[Scene modeling code data]
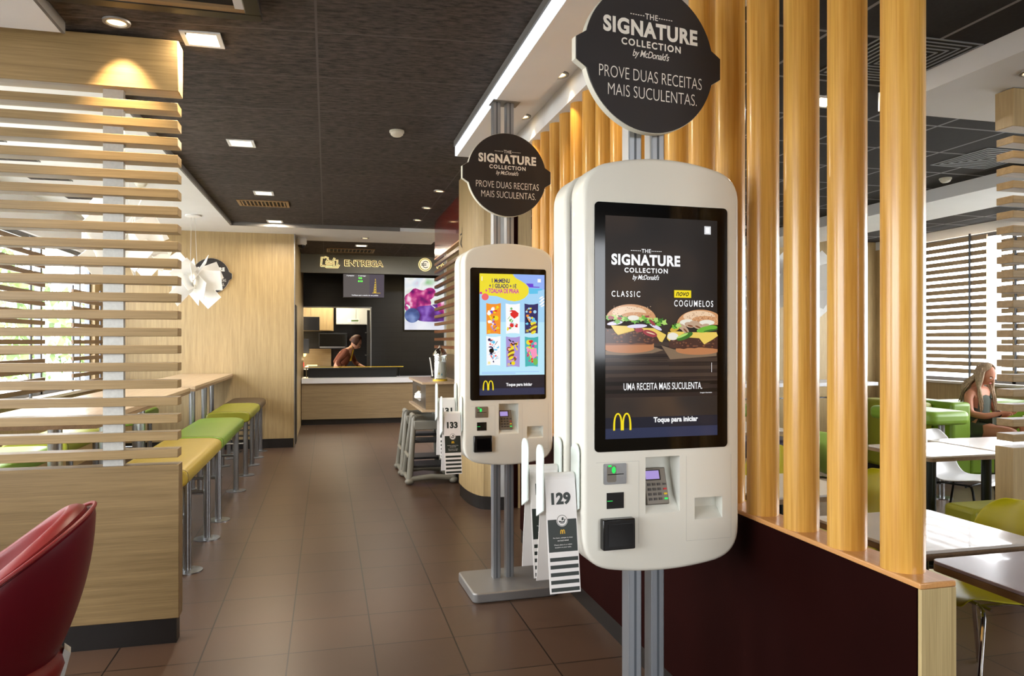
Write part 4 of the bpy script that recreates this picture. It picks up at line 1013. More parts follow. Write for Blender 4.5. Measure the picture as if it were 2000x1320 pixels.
part('door', MB().use('cabinet_white').box(-.44, -.02, -.115, -.1, .01, .74).box(.0, .54, -.115, -.1, .01, .74), t)
part('sign_plate', MB().use('card_white').box(-.2, .06, -.122, -.115, .05, .12).use('leaf_dark').box(-.12, .04, -.124, -.122, .065, .105), t)
t = thing('steel_rack', 'tall steel kitchen rack at the right of the serving opening', 'rack', (.98, 16.5, 0))
part('upright', MB().use('steel').box(-.12, -.05, -.05, .05, 0, 2.2).box(.02, .1, -.1, 0, 0, 2.2), t)
part('shelf', MB().use('steel').box(-.15, .2, -.12, .3, 1.2, 1.22).box(-.15, .2, -.12, .3, 1.7, 1.72).box(-.15, .2, -.12, .3, .8, .82), t)
t = thing('kitchen_bench', 'oak kitchen bench with lamp light on it, behind the serving opening', 'bench', (-.2, 17.0, 0))
part('worktop', MB().use('steel').box(-1.1, 1.0, -.35, .5, .9, .95), t)
part('base', MB().use('oak_x').box(-1.1, 1.0, -.3, .5, 0, .9), t)
part('splashback', MB().use('oak_x').box(-1.1, .3, .5, .52, .95, 1.35), t)
t = thing('heat_lamp', 'black heat lamp with a glowing warm bulb in the kitchen', 'lamp', (-.47, 16.75, .95))
part('shade', MB().use('black_matte').box(-.08, .1, -.08, .08, .3, .62), t, bevel=.01)
part('stand', MB().use('dark_metal').tube([(-.1, .05, 0), (-.1, .05, .5), (-.02, .0, .5)], .015, 8), t)
part('bulb', MB().use('warm_lamp').sphere((0, 0, .28), (.04, .04, .05), 10, 8), t)
t = thing('warming_tray', 'lit warming tray on the kitchen bench below the heat lamp', 'tray', (-.3, 16.75, .951))
part('tray', MB().use('steel').box(-.15, .15, -.08, .08, 0, .03), t)
part('food_box_and_glow', MB().use('red_box').box(-.3, -.18, -.06, .06, 0, .1).use('warm_lamp').box(-.12, .1, -.06, .06, .03, .05), t)  # flat slab glows by itself, giving the tray its lit look

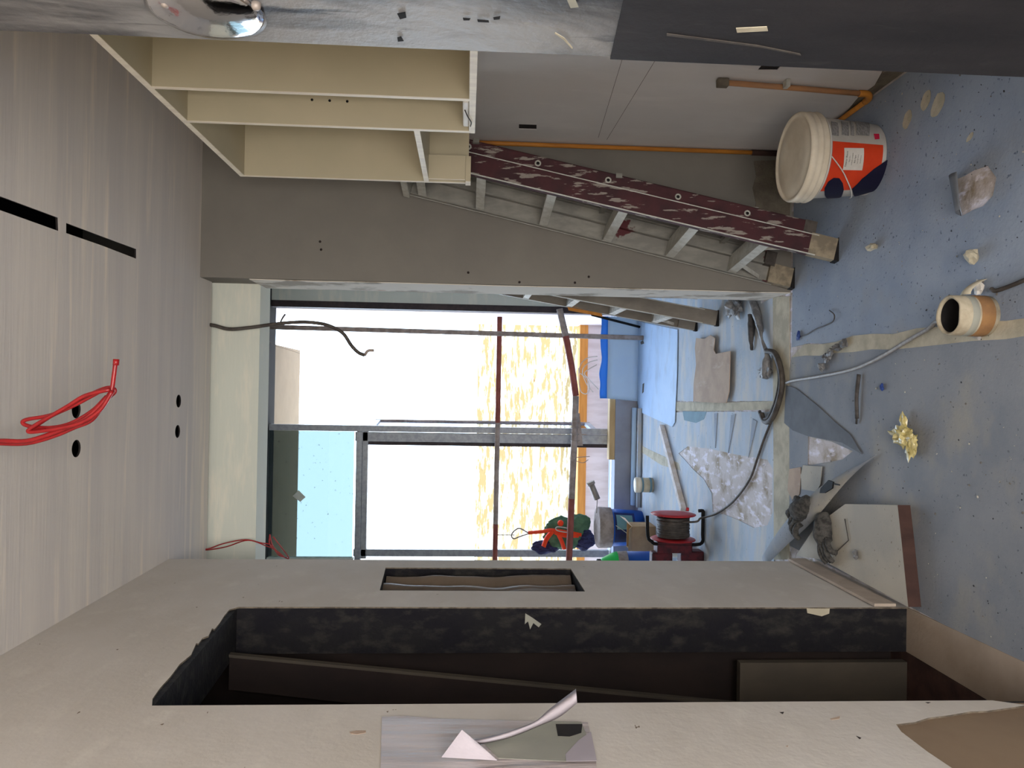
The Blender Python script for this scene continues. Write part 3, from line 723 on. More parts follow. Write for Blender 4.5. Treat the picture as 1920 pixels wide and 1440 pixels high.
# curled sheet with a black scrap and gloves
path = [F(*q) for q in ((1448, 1040), (1490, 990), (1530, 950), (1560, 920), (1600, 885), (1648, 852))]
path = smooth_pts(path, 4)
def curlf(u, v):
    i = v * (len(path) - 1); k = min(int(i), len(path) - 2); p = path[k].lerp(path[k + 1], i - k)
    d = (path[k + 1] - path[k]); n = V((d.y, -d.x, 0)).normalized()
    if n.y > 0: n = -n
    r = (.018 + .062 * math.sin(math.pi * min(1, v * .95 + .12)) ** .8) * (1 - .85 * max(0, (v - .6) / .4))
    a = u * 2.35
    return p + n * (r * (1 - math.cos(a)) * .9 - r * .35) + V((0, 0, .007 + r * math.sin(a) * 1.0 if a < 1.9 else .007 + r * math.sin(a)))
bm = B_(); grid_into(bm, curlf, 14, 26, (0, 0, .002))
tag(obj('curled_sheet', bm, m_sheetB), 'rolled-up edge of dusty sheeting arching beside the grey gloves', 'curled sheet')
q = PP(crop([(550, 690), (560, 640), (640, 555), (690, 575), (680, 640), (600, 690)], 1440, 800, 5.54), z=.075)
bm = B_(); prism_into(bm, q, (0, 0, .006)); prism_into(bm, PP(crop([(685, 585), (750, 600), (748, 612), (685, 600)], 1440, 800, 5.54), z=.075), (0, 0, .004))
tag(obj('tape_scrap', bm, m_black), 'black tape scrap stuck to the rolled-up sheeting', 'scrap')
def glove(name, c, ang, label, s=1.0, z=.02, seed=1):
    c = V(c); ca, sa = math.cos(ang), math.sin(ang)
    def L(x, y, h): return V((c.x + s * (x * ca - y * sa), c.y + s * (x * sa + y * ca), c.z + s * h))
    bm = B_()
    # palm and cuff as one flattened tube, fingers as curled tapered tubes rooted in the palm
    tube_into(bm, [L(-.09, 0, .012), L(-.05, .004, .02), L(0, 0, .028), (L(.035, 0, .02))], lambda t: s * (.030 + .012 * math.sin(t * 3)), seg=14, flat=.5)
    for k, (yy, ln, cu) in enumerate(((-.037, .070, .2), (-.013, .088, .9), (.013, .082, .4), (.037, .060, 1.1))):
        tube_into(bm, [L(.02, yy * .8, .022), L(.045, yy, .03), L(.045 + ln * .5, yy * 1.1 + .008 * cu, .03 - .004 * cu), L(.045 + ln * (1 - .3 * cu), yy * 1.15 + .02 * cu, .012)], lambda t: s * (.0125 - .003 * t), seg=9)
    tube_into(bm, [L(-.03, -.03, .02), L(-.005, -.055, .024), L(.03, -.066, .016)], lambda t: s * (.013 - .003 * t), seg=9)
    for v in bm.verts:
        v.co += V((1, 1, .6)) * .004 * noise.noise(v.co * 45 + V((seed, 0, 0)))
        v.co.z = max(v.co.z, c.z + .001)
    return tag(obj(name, bm, m_glove), label, 'glove', 'work gloves on the dusty board')
glove('work_glove', F(1512, 962, .062) , 2.2, 'crumpled grey work glove draped over the rolled-up sheeting', 1.15, seed=3)
glove('work_glove', F(1555, 1003, .05), 3.5, 'crumpled grey work glove lying lower on the raised dusty board', .95, seed=9)

# ---------------------------------------------------------------- white bucket
nb_ = F(1664, 302, .004); nd_ = V((nb_.x, nb_.y, 0)).normalized()
bc = nb_ + nd_ * .131; RL = .163; H = P(1455, 297, y=bc.y + RL * .95).z - .004
bk = empty('paint_bucket', bc, 'white plastic bucket with orange and navy label standing by the right wall', 'bucket')
def RB(z): return .128 + .026 * (z / H)
lathe('body', [(0, 0), (RB(0) - .006, 0), (RB(0), .006), (RB(.215), .215), (RB(.218) + .007, .218), (RB(.222) + .007, .224), (RB(.226), .226), (RB(.24), .242), (0, .242)], bc, m_white, bk, seg=64)
lathe('lid', [(.14, .225), (RL - .003, .226), (RL + .001, .234), (RL - .005, .244), (RL - .001, .250), (RL + .001, .258), (RL - .004, .266), (RL, .272), (RL, .288), (RL - .004, H), (RL - .010, H), (RL - .014, H - .005), (RL - .024, H - .006), (RL - .034, H - .002), (.09, H - .004), (.05, H - .006), (0, H - .005)], bc, m_lid, bk, seg=64)
def chit(px, py, r0=.140, c=None, rf=None):
    c = c or bc; rf = rf or RB; r = r0
    for _ in range(6):
        d = ray(px, py); o = V((-c.x, -c.y)); dd = V((d.x, d.y))
        A = dd.dot(dd); Bq = o.dot(dd); Cq = o.dot(o) - r * r; ds = Bq * Bq - A * Cq
        if ds < 0: t = -Bq / A
        else: t = (-Bq - math.sqrt(ds)) / A
        z = d.z * t + CAMZ - c.z; r = rf(max(0, min(H, z)))
    return math.atan2(d.y * t - c.y, d.x * t - c.x), z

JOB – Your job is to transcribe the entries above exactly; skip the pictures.

WRITTEN REPLY –
Write part 4 of the bpy script that recreates this picture. It picks up at line 1013. More parts follow. Write for Blender 4.5. Measure the picture as if it were 2000x1320 pixels.
part('door', MB().use('cabinet_white').box(-.44, -.02, -.115, -.1, .01, .74).box(.0, .54, -.115, -.1, .01, .74), t)
part('sign_plate', MB().use('card_white').box(-.2, .06, -.122, -.115, .05, .12).use('leaf_dark').box(-.12, .04, -.124, -.122, .065, .105), t)
t = thing('steel_rack', 'tall steel kitchen rack at the right of the serving opening', 'rack', (.98, 16.5, 0))
part('upright', MB().use('steel').box(-.12, -.05, -.05, .05, 0, 2.2).box(.02, .1, -.1, 0, 0, 2.2), t)
part('shelf', MB().use('steel').box(-.15, .2, -.12, .3, 1.2, 1.22).box(-.15, .2, -.12, .3, 1.7, 1.72).box(-.15, .2, -.12, .3, .8, .82), t)
t = thing('kitchen_bench', 'oak kitchen bench with lamp light on it, behind the serving opening', 'bench', (-.2, 17.0, 0))
part('worktop', MB().use('steel').box(-1.1, 1.0, -.35, .5, .9, .95), t)
part('base', MB().use('oak_x').box(-1.1, 1.0, -.3, .5, 0, .9), t)
part('splashback', MB().use('oak_x').box(-1.1, .3, .5, .52, .95, 1.35), t)
t = thing('heat_lamp', 'black heat lamp with a glowing warm bulb in the kitchen', 'lamp', (-.47, 16.75, .95))
part('shade', MB().use('black_matte').box(-.08, .1, -.08, .08, .3, .62), t, bevel=.01)
part('stand', MB().use('dark_metal').tube([(-.1, .05, 0), (-.1, .05, .5), (-.02, .0, .5)], .015, 8), t)
part('bulb', MB().use('warm_lamp').sphere((0, 0, .28), (.04, .04, .05), 10, 8), t)
t = thing('warming_tray', 'lit warming tray on the kitchen bench below the heat lamp', 'tray', (-.3, 16.75, .951))
part('tray', MB().use('steel').box(-.15, .15, -.08, .08, 0, .03), t)
part('food_box_and_glow', MB().use('red_box').box(-.3, -.18, -.06, .06, 0, .1).use('warm_lamp').box(-.12, .1, -.06, .06, .03, .05), t)  # flat slab glows by itself, giving the tray its lit look

The Blender Python script for this scene continues. Write part 3, from line 723 on. More parts follow. Write for Blender 4.5. Treat the picture as 1920 pixels wide and 1440 pixels high.
# curled sheet with a black scrap and gloves
path = [F(*q) for q in ((1448, 1040), (1490, 990), (1530, 950), (1560, 920), (1600, 885), (1648, 852))]
path = smooth_pts(path, 4)
def curlf(u, v):
    i = v * (len(path) - 1); k = min(int(i), len(path) - 2); p = path[k].lerp(path[k + 1], i - k)
    d = (path[k + 1] - path[k]); n = V((d.y, -d.x, 0)).normalized()
    if n.y > 0: n = -n
    r = (.018 + .062 * math.sin(math.pi * min(1, v * .95 + .12)) ** .8) * (1 - .85 * max(0, (v - .6) / .4))
    a = u * 2.35
    return p + n * (r * (1 - math.cos(a)) * .9 - r * .35) + V((0, 0, .007 + r * math.sin(a) * 1.0 if a < 1.9 else .007 + r * math.sin(a)))
bm = B_(); grid_into(bm, curlf, 14, 26, (0, 0, .002))
tag(obj('curled_sheet', bm, m_sheetB), 'rolled-up edge of dusty sheeting arching beside the grey gloves', 'curled sheet')
q = PP(crop([(550, 690), (560, 640), (640, 555), (690, 575), (680, 640), (600, 690)], 1440, 800, 5.54), z=.075)
bm = B_(); prism_into(bm, q, (0, 0, .006)); prism_into(bm, PP(crop([(685, 585), (750, 600), (748, 612), (685, 600)], 1440, 800, 5.54), z=.075), (0, 0, .004))
tag(obj('tape_scrap', bm, m_black), 'black tape scrap stuck to the rolled-up sheeting', 'scrap')
def glove(name, c, ang, label, s=1.0, z=.02, seed=1):
    c = V(c); ca, sa = math.cos(ang), math.sin(ang)
    def L(x, y, h): return V((c.x + s * (x * ca - y * sa), c.y + s * (x * sa + y * ca), c.z + s * h))
    bm = B_()
    # palm and cuff as one flattened tube, fingers as curled tapered tubes rooted in the palm
    tube_into(bm, [L(-.09, 0, .012), L(-.05, .004, .02), L(0, 0, .028), (L(.035, 0, .02))], lambda t: s * (.030 + .012 * math.sin(t * 3)), seg=14, flat=.5)
    for k, (yy, ln, cu) in enumerate(((-.037, .070, .2), (-.013, .088, .9), (.013, .082, .4), (.037, .060, 1.1))):
        tube_into(bm, [L(.02, yy * .8, .022), L(.045, yy, .03), L(.045 + ln * .5, yy * 1.1 + .008 * cu, .03 - .004 * cu), L(.045 + ln * (1 - .3 * cu), yy * 1.15 + .02 * cu, .012)], lambda t: s * (.0125 - .003 * t), seg=9)
    tube_into(bm, [L(-.03, -.03, .02), L(-.005, -.055, .024), L(.03, -.066, .016)], lambda t: s * (.013 - .003 * t), seg=9)
    for v in bm.verts:
        v.co += V((1, 1, .6)) * .004 * noise.noise(v.co * 45 + V((seed, 0, 0)))
        v.co.z = max(v.co.z, c.z + .001)
    return tag(obj(name, bm, m_glove), label, 'glove', 'work gloves on the dusty board')
glove('work_glove', F(1512, 962, .062) , 2.2, 'crumpled grey work glove draped over the rolled-up sheeting', 1.15, seed=3)
glove('work_glove', F(1555, 1003, .05), 3.5, 'crumpled grey work glove lying lower on the raised dusty board', .95, seed=9)

# ---------------------------------------------------------------- white bucket
nb_ = F(1664, 302, .004); nd_ = V((nb_.x, nb_.y, 0)).normalized()
bc = nb_ + nd_ * .131; RL = .163; H = P(1455, 297, y=bc.y + RL * .95).z - .004
bk = empty('paint_bucket', bc, 'white plastic bucket with orange and navy label standing by the right wall', 'bucket')
def RB(z): return .128 + .026 * (z / H)
lathe('body', [(0, 0), (RB(0) - .006, 0), (RB(0), .006), (RB(.215), .215), (RB(.218) + .007, .218), (RB(.222) + .007, .224), (RB(.226), .226), (RB(.24), .242), (0, .242)], bc, m_white, bk, seg=64)
lathe('lid', [(.14, .225), (RL - .003, .226), (RL + .001, .234), (RL - .005, .244), (RL - .001, .250), (RL + .001, .258), (RL - .004, .266), (RL, .272), (RL, .288), (RL - .004, H), (RL - .010, H), (RL - .014, H - .005), (RL - .024, H - .006), (RL - .034, H - .002), (.09, H - .004), (.05, H - .006), (0, H - .005)], bc, m_lid, bk, seg=64)
def chit(px, py, r0=.140, c=None, rf=None):
    c = c or bc; rf = rf or RB; r = r0
    for _ in range(6):
        d = ray(px, py); o = V((-c.x, -c.y)); dd = V((d.x, d.y))
        A = dd.dot(dd); Bq = o.dot(dd); Cq = o.dot(o) - r * r; ds = Bq * Bq - A * Cq
        if ds < 0: t = -Bq / A
        else: t = (-Bq - math.sqrt(ds)) / A
        z = d.z * t + CAMZ - c.z; r = rf(max(0, min(H, z)))
    return math.atan2(d.y * t - c.y, d.x * t - c.x), z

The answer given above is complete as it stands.